## [Data shown]
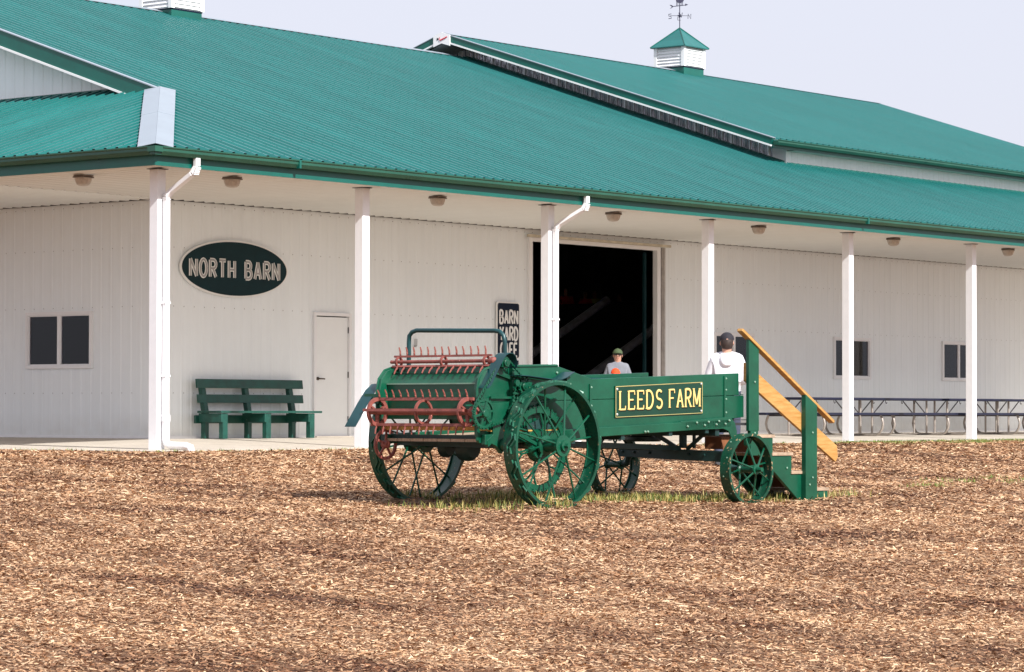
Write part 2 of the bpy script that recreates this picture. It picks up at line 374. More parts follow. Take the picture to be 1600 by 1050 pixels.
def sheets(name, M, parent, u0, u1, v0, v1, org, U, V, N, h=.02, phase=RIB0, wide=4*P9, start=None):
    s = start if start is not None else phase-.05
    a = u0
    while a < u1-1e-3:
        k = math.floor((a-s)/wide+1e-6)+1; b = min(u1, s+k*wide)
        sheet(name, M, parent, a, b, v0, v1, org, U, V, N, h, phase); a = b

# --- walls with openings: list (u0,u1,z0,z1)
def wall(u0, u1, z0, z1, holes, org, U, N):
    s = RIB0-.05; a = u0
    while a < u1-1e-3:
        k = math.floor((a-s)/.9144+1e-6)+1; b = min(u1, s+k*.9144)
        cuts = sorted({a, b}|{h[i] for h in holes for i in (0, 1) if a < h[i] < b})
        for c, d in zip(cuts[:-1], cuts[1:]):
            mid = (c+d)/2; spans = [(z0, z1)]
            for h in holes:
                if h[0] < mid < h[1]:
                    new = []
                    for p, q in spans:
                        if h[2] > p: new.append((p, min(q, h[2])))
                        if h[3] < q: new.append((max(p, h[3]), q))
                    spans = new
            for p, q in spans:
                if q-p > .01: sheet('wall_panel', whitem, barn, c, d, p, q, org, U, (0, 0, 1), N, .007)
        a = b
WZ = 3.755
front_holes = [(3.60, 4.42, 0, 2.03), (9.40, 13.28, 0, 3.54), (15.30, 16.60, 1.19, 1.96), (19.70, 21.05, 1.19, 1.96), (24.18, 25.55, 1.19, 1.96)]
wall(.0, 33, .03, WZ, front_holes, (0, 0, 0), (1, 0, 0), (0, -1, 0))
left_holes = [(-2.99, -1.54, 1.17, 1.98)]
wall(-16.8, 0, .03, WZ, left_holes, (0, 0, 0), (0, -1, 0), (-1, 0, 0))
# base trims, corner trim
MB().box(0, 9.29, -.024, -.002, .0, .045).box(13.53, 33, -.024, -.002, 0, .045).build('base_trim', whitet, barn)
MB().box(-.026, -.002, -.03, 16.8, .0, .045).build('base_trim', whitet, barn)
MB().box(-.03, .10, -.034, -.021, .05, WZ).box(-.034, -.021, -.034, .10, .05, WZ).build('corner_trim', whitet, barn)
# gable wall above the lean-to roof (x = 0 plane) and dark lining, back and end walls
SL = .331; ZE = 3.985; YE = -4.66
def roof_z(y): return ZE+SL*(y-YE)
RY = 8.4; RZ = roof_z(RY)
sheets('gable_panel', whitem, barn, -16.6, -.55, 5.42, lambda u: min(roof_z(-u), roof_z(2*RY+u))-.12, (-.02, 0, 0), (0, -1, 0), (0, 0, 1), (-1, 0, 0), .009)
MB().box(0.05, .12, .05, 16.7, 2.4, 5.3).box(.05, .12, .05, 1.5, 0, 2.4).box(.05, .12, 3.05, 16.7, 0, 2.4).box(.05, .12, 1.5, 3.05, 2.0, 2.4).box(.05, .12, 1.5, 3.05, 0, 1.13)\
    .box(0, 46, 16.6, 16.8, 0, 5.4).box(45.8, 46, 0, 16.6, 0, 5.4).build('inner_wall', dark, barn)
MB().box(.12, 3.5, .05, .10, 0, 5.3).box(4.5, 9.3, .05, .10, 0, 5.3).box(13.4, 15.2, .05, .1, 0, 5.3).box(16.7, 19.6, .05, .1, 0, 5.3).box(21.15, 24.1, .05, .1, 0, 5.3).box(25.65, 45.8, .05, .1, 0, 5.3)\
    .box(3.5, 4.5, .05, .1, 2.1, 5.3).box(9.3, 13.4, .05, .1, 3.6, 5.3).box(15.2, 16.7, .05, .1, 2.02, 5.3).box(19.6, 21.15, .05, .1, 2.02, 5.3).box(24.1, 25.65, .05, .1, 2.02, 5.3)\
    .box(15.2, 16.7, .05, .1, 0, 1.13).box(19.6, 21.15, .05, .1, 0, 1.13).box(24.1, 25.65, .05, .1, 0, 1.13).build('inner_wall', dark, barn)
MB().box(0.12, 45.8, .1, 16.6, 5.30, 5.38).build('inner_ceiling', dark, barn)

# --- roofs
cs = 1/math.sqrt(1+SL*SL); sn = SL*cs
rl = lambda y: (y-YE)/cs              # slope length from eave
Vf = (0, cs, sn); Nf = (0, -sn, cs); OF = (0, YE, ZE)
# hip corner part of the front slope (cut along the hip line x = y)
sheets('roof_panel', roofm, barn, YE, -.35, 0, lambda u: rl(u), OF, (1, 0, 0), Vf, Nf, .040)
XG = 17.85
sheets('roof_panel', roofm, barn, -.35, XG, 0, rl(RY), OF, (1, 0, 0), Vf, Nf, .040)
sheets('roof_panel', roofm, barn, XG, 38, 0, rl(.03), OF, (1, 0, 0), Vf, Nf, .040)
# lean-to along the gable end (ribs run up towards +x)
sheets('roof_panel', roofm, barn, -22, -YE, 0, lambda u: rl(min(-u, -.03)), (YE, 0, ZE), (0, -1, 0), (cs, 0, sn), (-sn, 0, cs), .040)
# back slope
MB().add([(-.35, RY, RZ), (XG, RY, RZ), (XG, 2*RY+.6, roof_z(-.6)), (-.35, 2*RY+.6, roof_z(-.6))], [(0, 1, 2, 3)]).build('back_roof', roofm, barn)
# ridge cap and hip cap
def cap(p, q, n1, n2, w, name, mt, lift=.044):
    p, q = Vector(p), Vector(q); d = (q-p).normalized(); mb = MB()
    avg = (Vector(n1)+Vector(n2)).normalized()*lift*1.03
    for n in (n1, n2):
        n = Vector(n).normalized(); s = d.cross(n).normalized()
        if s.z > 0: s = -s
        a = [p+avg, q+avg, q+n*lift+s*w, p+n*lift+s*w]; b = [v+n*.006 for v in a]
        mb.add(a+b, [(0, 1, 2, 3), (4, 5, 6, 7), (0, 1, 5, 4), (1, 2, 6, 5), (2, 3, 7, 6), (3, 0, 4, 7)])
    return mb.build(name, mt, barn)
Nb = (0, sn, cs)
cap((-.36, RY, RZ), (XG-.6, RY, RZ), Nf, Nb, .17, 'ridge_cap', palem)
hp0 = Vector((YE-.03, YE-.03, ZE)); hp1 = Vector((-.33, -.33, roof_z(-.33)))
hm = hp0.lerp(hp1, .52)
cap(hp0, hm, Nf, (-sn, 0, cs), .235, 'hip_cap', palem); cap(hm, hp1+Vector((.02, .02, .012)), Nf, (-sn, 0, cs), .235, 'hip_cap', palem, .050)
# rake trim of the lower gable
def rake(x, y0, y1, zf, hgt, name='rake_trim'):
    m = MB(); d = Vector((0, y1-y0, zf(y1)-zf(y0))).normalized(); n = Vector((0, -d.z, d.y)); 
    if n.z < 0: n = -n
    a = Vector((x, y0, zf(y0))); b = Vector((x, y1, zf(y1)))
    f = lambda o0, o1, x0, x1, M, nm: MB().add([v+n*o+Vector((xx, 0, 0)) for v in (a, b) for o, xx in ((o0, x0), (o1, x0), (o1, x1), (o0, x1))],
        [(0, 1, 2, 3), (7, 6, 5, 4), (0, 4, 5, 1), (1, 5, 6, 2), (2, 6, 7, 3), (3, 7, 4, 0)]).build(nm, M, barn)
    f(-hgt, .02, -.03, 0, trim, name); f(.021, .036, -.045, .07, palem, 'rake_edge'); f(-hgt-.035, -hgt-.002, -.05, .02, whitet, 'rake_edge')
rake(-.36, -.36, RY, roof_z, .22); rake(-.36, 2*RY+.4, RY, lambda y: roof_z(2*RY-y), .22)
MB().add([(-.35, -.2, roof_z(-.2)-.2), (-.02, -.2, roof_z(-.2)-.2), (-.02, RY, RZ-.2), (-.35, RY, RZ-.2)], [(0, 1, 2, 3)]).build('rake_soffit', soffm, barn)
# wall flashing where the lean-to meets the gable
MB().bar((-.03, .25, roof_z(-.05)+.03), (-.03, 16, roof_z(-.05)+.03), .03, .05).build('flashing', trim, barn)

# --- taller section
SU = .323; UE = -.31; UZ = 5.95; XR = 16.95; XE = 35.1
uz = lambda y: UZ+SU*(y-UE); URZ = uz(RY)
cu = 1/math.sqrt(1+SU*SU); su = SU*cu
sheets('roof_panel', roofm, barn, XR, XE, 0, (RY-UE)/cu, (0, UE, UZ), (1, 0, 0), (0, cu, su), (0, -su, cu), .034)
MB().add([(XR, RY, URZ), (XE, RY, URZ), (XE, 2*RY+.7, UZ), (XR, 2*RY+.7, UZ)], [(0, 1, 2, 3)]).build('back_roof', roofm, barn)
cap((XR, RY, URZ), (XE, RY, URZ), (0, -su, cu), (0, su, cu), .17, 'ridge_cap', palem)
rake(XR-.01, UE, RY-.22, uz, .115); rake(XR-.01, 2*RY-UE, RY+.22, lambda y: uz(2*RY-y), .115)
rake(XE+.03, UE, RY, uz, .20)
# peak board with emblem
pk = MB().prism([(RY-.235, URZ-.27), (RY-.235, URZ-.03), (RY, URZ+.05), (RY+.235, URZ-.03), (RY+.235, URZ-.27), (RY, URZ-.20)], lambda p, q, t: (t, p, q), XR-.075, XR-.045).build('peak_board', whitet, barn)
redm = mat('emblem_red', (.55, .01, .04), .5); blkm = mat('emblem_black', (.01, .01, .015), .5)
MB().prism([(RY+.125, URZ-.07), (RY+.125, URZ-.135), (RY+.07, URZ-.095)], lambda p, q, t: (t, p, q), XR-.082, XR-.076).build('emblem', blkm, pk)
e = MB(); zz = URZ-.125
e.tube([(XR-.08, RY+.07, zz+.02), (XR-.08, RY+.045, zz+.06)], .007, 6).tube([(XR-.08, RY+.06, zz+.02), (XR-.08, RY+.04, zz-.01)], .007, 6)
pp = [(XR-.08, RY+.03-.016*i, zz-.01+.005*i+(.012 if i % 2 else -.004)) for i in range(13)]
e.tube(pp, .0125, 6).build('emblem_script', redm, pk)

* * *

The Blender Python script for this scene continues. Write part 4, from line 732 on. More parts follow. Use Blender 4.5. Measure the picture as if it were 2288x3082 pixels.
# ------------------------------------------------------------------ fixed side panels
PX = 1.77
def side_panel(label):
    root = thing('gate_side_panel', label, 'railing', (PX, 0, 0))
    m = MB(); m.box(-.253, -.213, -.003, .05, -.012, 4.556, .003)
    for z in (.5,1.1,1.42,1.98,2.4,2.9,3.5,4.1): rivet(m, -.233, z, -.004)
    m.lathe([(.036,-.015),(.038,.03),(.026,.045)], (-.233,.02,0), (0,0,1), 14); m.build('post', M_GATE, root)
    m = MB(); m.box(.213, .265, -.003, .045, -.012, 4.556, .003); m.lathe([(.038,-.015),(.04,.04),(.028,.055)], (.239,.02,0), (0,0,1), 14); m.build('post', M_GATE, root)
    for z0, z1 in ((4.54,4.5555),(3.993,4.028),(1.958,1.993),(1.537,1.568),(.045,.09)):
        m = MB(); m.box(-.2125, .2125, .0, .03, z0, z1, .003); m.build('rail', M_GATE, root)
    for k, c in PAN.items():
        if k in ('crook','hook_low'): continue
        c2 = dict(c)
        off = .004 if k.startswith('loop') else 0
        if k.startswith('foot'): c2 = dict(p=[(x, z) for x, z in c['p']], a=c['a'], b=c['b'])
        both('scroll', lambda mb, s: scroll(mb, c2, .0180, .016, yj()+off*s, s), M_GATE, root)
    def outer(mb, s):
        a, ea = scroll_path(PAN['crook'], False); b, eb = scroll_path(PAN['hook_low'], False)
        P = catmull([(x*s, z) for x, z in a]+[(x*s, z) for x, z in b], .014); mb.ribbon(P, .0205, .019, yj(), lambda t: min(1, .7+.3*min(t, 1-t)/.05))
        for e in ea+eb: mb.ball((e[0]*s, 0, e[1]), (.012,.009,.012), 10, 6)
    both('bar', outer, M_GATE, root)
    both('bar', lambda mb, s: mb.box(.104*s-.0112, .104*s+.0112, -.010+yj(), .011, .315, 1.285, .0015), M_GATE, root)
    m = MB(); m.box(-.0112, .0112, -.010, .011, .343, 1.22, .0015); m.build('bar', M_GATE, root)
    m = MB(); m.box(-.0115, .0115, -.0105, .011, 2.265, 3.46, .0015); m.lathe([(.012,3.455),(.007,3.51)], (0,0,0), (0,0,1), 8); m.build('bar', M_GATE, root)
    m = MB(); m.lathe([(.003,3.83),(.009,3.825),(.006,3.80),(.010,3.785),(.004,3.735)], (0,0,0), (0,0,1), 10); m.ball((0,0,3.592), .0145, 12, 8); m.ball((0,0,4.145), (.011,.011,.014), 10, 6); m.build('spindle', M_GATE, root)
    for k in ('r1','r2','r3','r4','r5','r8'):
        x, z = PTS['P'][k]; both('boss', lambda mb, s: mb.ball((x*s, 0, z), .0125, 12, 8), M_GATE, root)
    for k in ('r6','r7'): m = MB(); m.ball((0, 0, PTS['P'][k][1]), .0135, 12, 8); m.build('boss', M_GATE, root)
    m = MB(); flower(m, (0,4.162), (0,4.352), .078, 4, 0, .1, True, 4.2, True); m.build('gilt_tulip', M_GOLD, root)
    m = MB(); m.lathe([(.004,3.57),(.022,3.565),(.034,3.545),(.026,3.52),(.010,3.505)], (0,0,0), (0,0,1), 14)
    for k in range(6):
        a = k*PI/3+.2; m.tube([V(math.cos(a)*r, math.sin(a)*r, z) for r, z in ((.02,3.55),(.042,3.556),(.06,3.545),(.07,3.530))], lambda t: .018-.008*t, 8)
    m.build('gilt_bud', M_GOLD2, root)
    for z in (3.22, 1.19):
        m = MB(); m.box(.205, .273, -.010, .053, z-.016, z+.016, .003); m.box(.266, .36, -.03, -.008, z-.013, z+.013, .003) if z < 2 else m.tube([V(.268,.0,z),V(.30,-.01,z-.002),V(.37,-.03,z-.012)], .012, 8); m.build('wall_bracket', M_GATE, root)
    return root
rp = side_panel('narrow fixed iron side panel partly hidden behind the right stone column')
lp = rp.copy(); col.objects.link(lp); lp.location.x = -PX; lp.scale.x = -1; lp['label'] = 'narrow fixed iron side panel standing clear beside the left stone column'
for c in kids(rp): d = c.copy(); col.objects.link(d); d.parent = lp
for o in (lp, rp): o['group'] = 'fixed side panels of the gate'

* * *

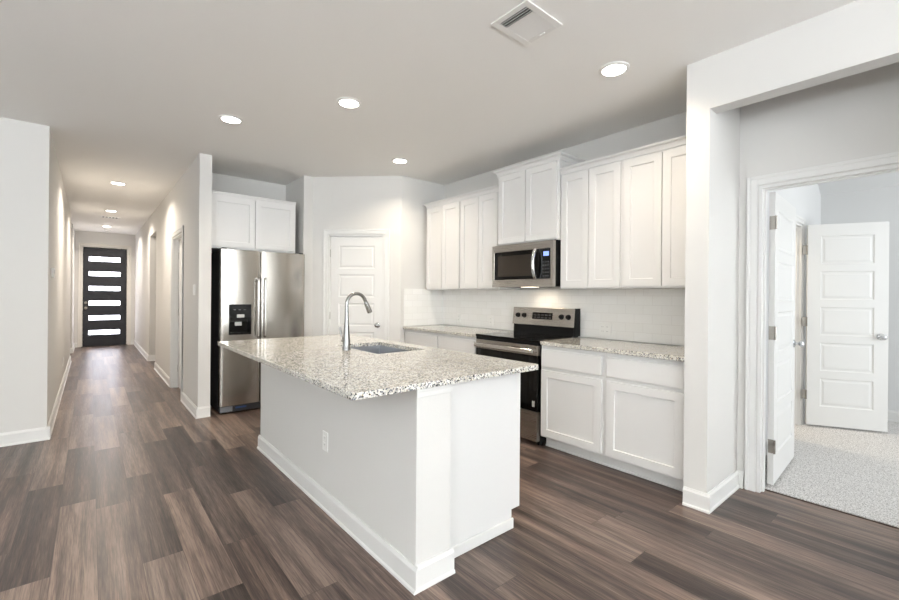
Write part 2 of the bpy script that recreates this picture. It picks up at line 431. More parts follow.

## [Exercise prompt]
Nothing but the lines from the one with "by 1050 pixels." through the one with "phase); a = b" should be retyped; include both and keep them exact.

## [Answer for the task]
Write part 2 of the bpy script that recreates this picture. It picks up at line 374. More parts follow. Take the picture to be 1600 by 1050 pixels.
def sheets(name, M, parent, u0, u1, v0, v1, org, U, V, N, h=.02, phase=RIB0, wide=4*P9, start=None):
    s = start if start is not None else phase-.05
    a = u0
    while a < u1-1e-3:
        k = math.floor((a-s)/wide+1e-6)+1; b = min(u1, s+k*wide)
        sheet(name, M, parent, a, b, v0, v1, org, U, V, N, h, phase); a = b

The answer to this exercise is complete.